Я знал, что во время допроса в полицейском участке Эдвин не пытался оспаривать предъявленные ему цифры. Я показал ему листок с таблицей из Тринга, и по его лицу пробежала гримаса узнавания.
– Мне не кажется, что этот список составлен впопыхах, – сказал я, зачитывая вслух заголовки столбцов. – «Число пропавших экземпляров на июнь 2009», «целые экземпляры с бирками», «без бирок», «число возвращенных по почте», «итого»… Судя по всему, они хорошо представляют, что именно у них отсутствует, – завершил я, бросив на него суровый взгляд.
Голос Эдвина, до этого дерзкий и уверенный, зазвучал куда тише:
– Согласен, пожалуй, это выглядит очень, очень тщательно и хорошо подсчитанным.
Теперь, когда мы покончили с попытками запутать цифры, я принялся выкладывать все улики, которые у меня были на Лонга, включая распечатки диалогов в Фейсбуке и постов на форуме, где Лонг лично ручался за качество тушек. Согласно моей хронологии, всплеск продаж произошел после того, как они оба вернулись из Японии.
– Теперь понимаете, что я не верю вашим словам, что Лонг ни в чем не участвовал?

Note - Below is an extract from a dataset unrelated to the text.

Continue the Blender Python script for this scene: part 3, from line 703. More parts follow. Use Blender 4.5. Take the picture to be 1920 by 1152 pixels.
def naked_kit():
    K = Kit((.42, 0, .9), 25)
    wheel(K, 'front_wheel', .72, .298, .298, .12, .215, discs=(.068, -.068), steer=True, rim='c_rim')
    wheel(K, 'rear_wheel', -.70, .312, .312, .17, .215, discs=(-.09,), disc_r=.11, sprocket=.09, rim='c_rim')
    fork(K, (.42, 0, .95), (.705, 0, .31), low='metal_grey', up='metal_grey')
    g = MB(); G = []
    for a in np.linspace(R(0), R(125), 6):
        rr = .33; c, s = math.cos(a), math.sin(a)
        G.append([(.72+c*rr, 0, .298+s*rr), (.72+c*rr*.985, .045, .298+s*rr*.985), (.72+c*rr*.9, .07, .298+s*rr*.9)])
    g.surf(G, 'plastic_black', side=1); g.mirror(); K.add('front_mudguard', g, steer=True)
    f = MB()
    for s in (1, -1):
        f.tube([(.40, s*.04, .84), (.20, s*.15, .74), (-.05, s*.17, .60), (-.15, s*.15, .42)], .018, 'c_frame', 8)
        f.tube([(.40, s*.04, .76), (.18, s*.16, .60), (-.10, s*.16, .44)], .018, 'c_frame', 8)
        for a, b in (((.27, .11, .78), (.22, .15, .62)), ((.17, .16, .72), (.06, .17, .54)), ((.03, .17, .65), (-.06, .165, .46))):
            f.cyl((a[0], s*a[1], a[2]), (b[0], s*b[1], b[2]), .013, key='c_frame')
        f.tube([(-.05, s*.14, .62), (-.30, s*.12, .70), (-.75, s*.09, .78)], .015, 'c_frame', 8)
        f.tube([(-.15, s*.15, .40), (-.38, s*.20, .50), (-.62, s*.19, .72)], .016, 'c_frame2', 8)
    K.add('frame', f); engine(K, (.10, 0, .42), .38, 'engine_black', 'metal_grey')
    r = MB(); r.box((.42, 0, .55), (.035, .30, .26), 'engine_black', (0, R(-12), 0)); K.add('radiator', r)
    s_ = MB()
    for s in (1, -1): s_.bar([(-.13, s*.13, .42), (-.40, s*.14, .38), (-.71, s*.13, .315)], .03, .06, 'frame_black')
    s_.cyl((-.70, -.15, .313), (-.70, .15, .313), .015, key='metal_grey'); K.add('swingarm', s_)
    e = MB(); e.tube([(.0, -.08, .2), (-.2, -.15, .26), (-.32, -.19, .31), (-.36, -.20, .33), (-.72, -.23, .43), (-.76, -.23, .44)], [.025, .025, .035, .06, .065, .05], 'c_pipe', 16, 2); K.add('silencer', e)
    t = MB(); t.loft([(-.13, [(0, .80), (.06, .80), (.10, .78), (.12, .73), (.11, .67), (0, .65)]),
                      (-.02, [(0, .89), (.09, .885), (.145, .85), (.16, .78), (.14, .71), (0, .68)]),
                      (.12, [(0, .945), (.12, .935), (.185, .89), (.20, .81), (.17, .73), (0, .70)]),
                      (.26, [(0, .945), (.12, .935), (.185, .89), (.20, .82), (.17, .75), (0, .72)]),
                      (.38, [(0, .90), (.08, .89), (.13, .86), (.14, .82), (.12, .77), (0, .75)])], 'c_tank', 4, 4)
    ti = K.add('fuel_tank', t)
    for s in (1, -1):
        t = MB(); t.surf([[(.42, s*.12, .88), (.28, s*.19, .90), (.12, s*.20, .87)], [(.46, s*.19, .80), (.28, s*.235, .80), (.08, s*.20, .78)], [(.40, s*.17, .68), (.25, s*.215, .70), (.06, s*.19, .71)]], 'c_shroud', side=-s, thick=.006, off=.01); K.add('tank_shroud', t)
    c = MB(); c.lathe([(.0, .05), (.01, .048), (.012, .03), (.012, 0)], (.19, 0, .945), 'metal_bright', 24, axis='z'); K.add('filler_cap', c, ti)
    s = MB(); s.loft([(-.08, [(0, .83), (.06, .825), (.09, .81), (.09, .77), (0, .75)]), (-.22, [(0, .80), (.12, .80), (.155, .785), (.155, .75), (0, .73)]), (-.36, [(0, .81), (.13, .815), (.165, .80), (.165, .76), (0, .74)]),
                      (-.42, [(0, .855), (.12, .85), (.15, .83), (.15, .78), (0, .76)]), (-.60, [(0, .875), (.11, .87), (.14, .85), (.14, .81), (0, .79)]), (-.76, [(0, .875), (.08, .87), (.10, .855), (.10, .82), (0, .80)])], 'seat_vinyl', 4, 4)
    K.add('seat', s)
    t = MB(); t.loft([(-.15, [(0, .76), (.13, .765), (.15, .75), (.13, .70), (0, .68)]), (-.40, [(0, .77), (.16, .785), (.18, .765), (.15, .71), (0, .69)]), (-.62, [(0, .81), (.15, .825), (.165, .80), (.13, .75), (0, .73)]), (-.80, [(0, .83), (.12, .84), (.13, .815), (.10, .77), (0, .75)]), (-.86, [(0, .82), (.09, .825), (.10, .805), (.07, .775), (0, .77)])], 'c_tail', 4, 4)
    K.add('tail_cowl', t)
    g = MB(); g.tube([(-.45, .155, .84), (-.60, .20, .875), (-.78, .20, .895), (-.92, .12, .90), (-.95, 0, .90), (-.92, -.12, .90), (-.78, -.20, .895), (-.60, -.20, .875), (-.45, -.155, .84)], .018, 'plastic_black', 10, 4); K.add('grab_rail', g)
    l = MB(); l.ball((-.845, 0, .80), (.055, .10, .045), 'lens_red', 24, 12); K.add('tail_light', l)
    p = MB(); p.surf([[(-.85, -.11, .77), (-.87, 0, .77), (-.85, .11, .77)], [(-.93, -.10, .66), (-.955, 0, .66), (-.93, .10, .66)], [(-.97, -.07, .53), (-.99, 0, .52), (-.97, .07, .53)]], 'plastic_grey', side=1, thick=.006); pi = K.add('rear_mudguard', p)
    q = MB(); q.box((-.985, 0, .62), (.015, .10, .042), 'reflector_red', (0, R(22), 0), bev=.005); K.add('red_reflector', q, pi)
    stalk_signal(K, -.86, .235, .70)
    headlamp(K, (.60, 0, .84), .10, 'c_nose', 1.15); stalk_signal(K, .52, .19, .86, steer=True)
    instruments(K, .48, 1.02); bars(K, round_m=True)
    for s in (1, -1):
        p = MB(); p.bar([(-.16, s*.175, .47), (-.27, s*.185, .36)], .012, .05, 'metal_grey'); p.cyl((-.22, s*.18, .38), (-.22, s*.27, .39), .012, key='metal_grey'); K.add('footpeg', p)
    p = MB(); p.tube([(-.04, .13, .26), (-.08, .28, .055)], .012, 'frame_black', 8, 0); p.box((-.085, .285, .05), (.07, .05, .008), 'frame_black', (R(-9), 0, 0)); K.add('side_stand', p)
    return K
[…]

– Понимаю, что вы хотите сказать, – произнес он увядшим голосом. – И, эмм… да. Я, понимаете ли, знаю. Все выглядит плохо. В целом.

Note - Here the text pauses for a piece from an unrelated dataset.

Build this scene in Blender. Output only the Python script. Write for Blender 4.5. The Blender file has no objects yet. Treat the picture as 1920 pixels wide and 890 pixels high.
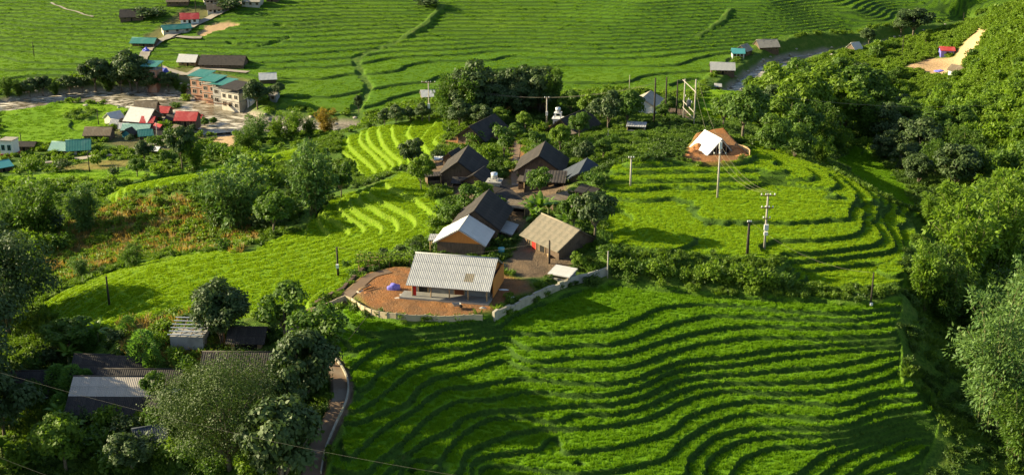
import bpy, bmesh, math, random
import numpy as np
from mathutils import Vector, Matrix, noise as mnoise
R = math.radians
rng = np.random.default_rng(7)
random.seed(7)
SC = bpy.context.scene
COL = SC.collection

# ---------------------------------------------------------------- camera
CAMZ, PITCH, FPX = 110.0, R(19.6), 2400.0     # height above the valley datum, tilt below the horizon, focal length in photo pixels
cam_d = bpy.data.cameras.new('camera'); cam = bpy.data.objects.new('camera', cam_d); COL.objects.link(cam)
cam.location = (0, 0, CAMZ); cam.rotation_euler = (R(90) - PITCH, 0, 0)
cam_d.sensor_width = 36; cam_d.lens = 36 * FPX / 1920; cam_d.clip_start = 1; cam_d.clip_end = 9000
SC.camera = cam
# ---------------------------------------------------------------- light
SUN_EL, SUN_AZ = R(21.5), R(-9)                # elevation; direction the light travels, from +X towards -Y
world = bpy.data.worlds.new('World'); SC.world = world; world.use_nodes = True
wn = world.node_tree
sky = wn.nodes.new('ShaderNodeTexSky'); sky.sky_type = 'NISHITA'; sky.sun_disc = False
sky.sun_elevation = SUN_EL
ldir = Vector((math.cos(SUN_AZ) * math.cos(SUN_EL), math.sin(SUN_AZ) * math.cos(SUN_EL), -math.sin(SUN_EL)))
sky.sun_rotation = math.atan2(-ldir.x, -ldir.y)
bg = wn.nodes['Background']; bg.inputs['Strength'].default_value = 0.075
wn.links.new(sky.outputs[0], bg.inputs[0])
sun_d = bpy.data.lights.new('sun', 'SUN'); sun_d.energy = 5.0; sun_d.angle = R(0.5); sun_d.color = (1, 0.87, 0.56)
sun = bpy.data.objects.new('sun', sun_d); COL.objects.link(sun)
sun.rotation_euler = ldir.to_track_quat('-Z', 'Y').to_euler()
vs = SC.view_settings; vs.view_transform = 'Standard'; vs.look = 'None'; vs.gamma = 1; vs.use_curve_mapping = False; vs.exposure = 1.45
SC.render.film_transparent = False

# ---------------------------------------------------------------- pixel picks to world points
CT, ST = math.cos(PITCH), math.sin(PITCH)
def rays(u, v):
    x = (np.asarray(u, float) - 960) / FPX; y = -(np.asarray(v, float) - 445) / FPX
    return np.stack([x, CT + y * ST, -ST + y * CT], -1)
def P(u, v, z):
    d = rays(u, v); t = (z - CAMZ) / d[..., 2]
    return np.array([d[..., 0] * t, d[..., 1] * t, z + 0 * t]).T
def PY(u, Y, z):
    x = (u - 960) / FPX
    return np.array([x * (Y * CT + (CAMZ - z) * ST), Y, z])

# ---------------------------------------------------------------- terrain: surveyed contour lines and spot heights
def catmull(pts, n=8):
    pts = np.array(pts, float); out = []
    q = np.vstack([2 * pts[0] - pts[1], pts, 2 * pts[-1] - pts[-2]])
    for i in range(len(pts) - 1):
        p0, p1, p2, p3 = q[i], q[i+1], q[i+2], q[i+3]
        for t in np.linspace(0, 1, n, endpoint=False):
            out.append(.5 * (2*p1 + (p2-p0)*t + (2*p0-5*p1+4*p2-p3)*t*t + (3*p1-p0-3*p2+p3)*t**3))
    out.append(pts[-1]); return np.array(out)
DZ = 0.58
PTS = []
SHELF_STEP, LOWER_STEP = .58, .5
ZONE = ''
def zlev(n):
    if ZONE == 'lower': return 88 * DZ - (88 - n) * LOWER_STEP
    return n * DZ if n <= 93 or ZONE != 'shelf' else 93 * DZ + (n - 93) * SHELF_STEP
def contour(n, pts):
    w = catmull([P(u, v, zlev(n)) for u, v in pts], 6); L = np.concatenate([[0], np.cumsum(np.hypot(*np.diff(w[:, :2], axis=0).T))])
    for t in np.linspace(0, L[-1], max(2, int(L[-1] / (.7 if w[:, 1].mean() < 162 else 1.2)))):
        PTS.append(np.array([np.interp(t, L, w[:, i]) for i in range(3)]))
def spots(lst):
    for (u, v, z) in lst: PTS.append(P(u, v, z))
def z7(l): return [(600 + .3709 * x, 560 + .3709 * y) for x, y in l]
def z8(l): return [(1080 + .4156 * x, 520 + .4156 * y) for x, y in l]
def z6(l): return [(1280 + .2708 * x, 230 + .2708 * y) for x, y in l]
def zr(l): return [(1100 + .427 * x, 330 + .427 * y) for x, y in l]
# lower amphitheatre
ZONE = 'lower'
contour(88, z7([(140,270),(200,230),(300,205),(400,185),(520,180),(650,165),(780,150),(905,128),(935,100)]) + [(1000,570),(1070,545),(1130,527),(1250,540),(1350,549),(1450,556),(1560,556),(1688,549)])
contour(87, z7([(150,350),(200,300),(300,240),(400,215),(520,205),(700,190),(850,165),(950,155),(1050,165)]) + z8([(0,235),(150,220),(250,185),(350,140),(450,118),(600,112),(740,118),(900,135),(1050,145),(1250,148),(1460,124)]))
contour(86, z7([(145,490),(230,430),(300,350),(400,300),(500,265),(600,245),(750,235),(850,205),(960,190),(1060,235)]) + z8([(0,297),(150,290),(250,265),(350,228),(450,195),(600,165),(750,165),(900,172),(1100,180),(1250,182),(1445,157)]))
contour(85, z7([(190,550),(300,480),(400,400),(450,360),(550,325),(700,290),(800,260),(940,230),(1050,300)]) + z8([(0,350),(150,345),(250,325),(350,290),(450,262),(600,228),(750,212),(900,212),(1100,218),(1300,212),(1445,195)]))
contour(84, z7([(230,595),(350,545),(430,520),(500,430),(600,380),(700,365),(850,320),(950,300),(1050,340)]) + z8([(0,405),(150,400),(250,390),(350,352),(450,320),(600,285),(750,265),(900,258),(1100,262),(1300,255),(1440,240)]))
contour(83, z7([(150,790),(250,690),(350,620),(450,560),(560,480),(640,440),(740,432),(900,408),(1040,390)]) + z8([(0,463),(150,465),(250,450),(350,412),(500,365),(700,345),(900,315),(1100,297),(1300,285),(1450,278)]))
contour(82, z7([(240,860),(300,790),(400,720),(520,600),(620,540),(700,502),(800,500),(900,482),(1060,455)]) + z8([(0,520),(150,515),(300,475),(400,425),(500,400),(700,385),(900,355),(1100,333),(1300,312),(1465,302)]))
contour(81, z7([(380,820),(520,710),(640,655),(720,590),(860,555),(1000,548)]) + z8([(0,565),(150,560),(300,525),(400,475),(500,445),(650,430),(800,420),(1000,400),(1200,380),(1350,348),(1478,326)]))
contour(80, z7([(560,860),(660,720),(760,640),(880,590),(1080,590),(1180,610)]) + z8([(0,605),(150,605),(300,575),(400,530),(500,490),(650,467),(800,465),(1000,460),(1150,446),(1300,418),(1440,372)]))
contour(79, z7([(700,850),(730,770),(800,730),(900,690),(1040,655),(1170,640)]) + z8([(0,670),(150,655),(300,630),(400,590),(500,540),(600,512),(720,500),(850,510),(1000,510),(1150,497),(1300,470),(1400,440),(1510,385)]))
contour(78, z7([(1195,690),(1260,770)]) + z8([(0,775),(150,755),(300,720),(400,690),(500,620),(600,580),(750,550),(900,545),(1150,560),(1250,545),(1360,510),(1530,480)]))
contour(77, z7([(1285,800),(1280,860)]) + z8([(0,875),(150,860),(300,830),(400,800),(470,730),(550,680),(650,630),(800,605),(1000,615),(1150,615),(1250,590),(1350,548),(1540,540)]))
contour(76, z8([(490,880),(490,830),(540,770),(620,710),(720,680),(850,665),(1050,670),(1200,658),(1320,620),(1440,585),(1545,568)]))
contour(75, z8([(570,880),(590,820),(650,770),(750,725),(900,705),(1100,700),(1235,690),(1340,645),(1480,625),(1600,610)]))
contour(74, z8([(700,880),(710,840),(760,800),(850,765),(1000,750),(1120,745),(1225,712),(1360,690),(1470,650),(1600,640)]))
contour(73, z8([(980,885),(1050,830),(1120,780),(1250,725),(1370,715),(1500,668),(1620,668)]))
contour(72, z8([(1100,885),(1200,810),(1350,750),(1480,705),(1620,692)]))
contour(71, z8([(1215,885),(1310,825),(1400,790),(1500,735),(1610,722)]))
contour(70, z8([(1310,885),(1400,855),(1500,820),(1600,742)]))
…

– Получается, так, – продолжил я, – если до сих пор шестьдесят четыре тушки не найдено, не лучше ли их вернуть? Где же они?
– Если они где-то есть, я ничего об этом не знаю. Вопрос в том, остались ли они у одного человека?
– Но! – я сделал паузу, выведенный из себя его ответом. – Разве вы не тот самый человек, у которого есть уникальная возможность ответить на этот вопрос?
– В каком смысле?
– В том смысле, что это вы их украли?
Эдвин ответил, что особо не думал о пропавших птицах.
– У меня их нет, – настаивал он, – и у Лонга их нет. Не знаю, у кого они могут быть.
Очевидно, что я был раздражен: я просто не понимал, как такое возможно.
– Думаю, та женщина-следователь тоже продолжала искать моего сообщника или водителя, – продолжил он. – Потому что не могла поверить, что я просто сел в поезд. – Говоря, Эдвин теребил в руках чайный пакетик. – Им вообще было очень трудно поверить, что восемнадцатилетний идиот с чемоданом и булыжником мог набить этот чемодан птицами из Музея естествознания, спокойно выйти, пройти сорок пять минут пешком, сесть на поезд и спокойно уехать. Что, – добавил он, – даже когда я сам теперь об этом думаю, выглядит абсурдом.
– Как вы думаете, Лонг согласится поговорить со мной? – спросил я.
– Ну, можете попробовать. Могу поговорить с ним, предложить встретиться с вами.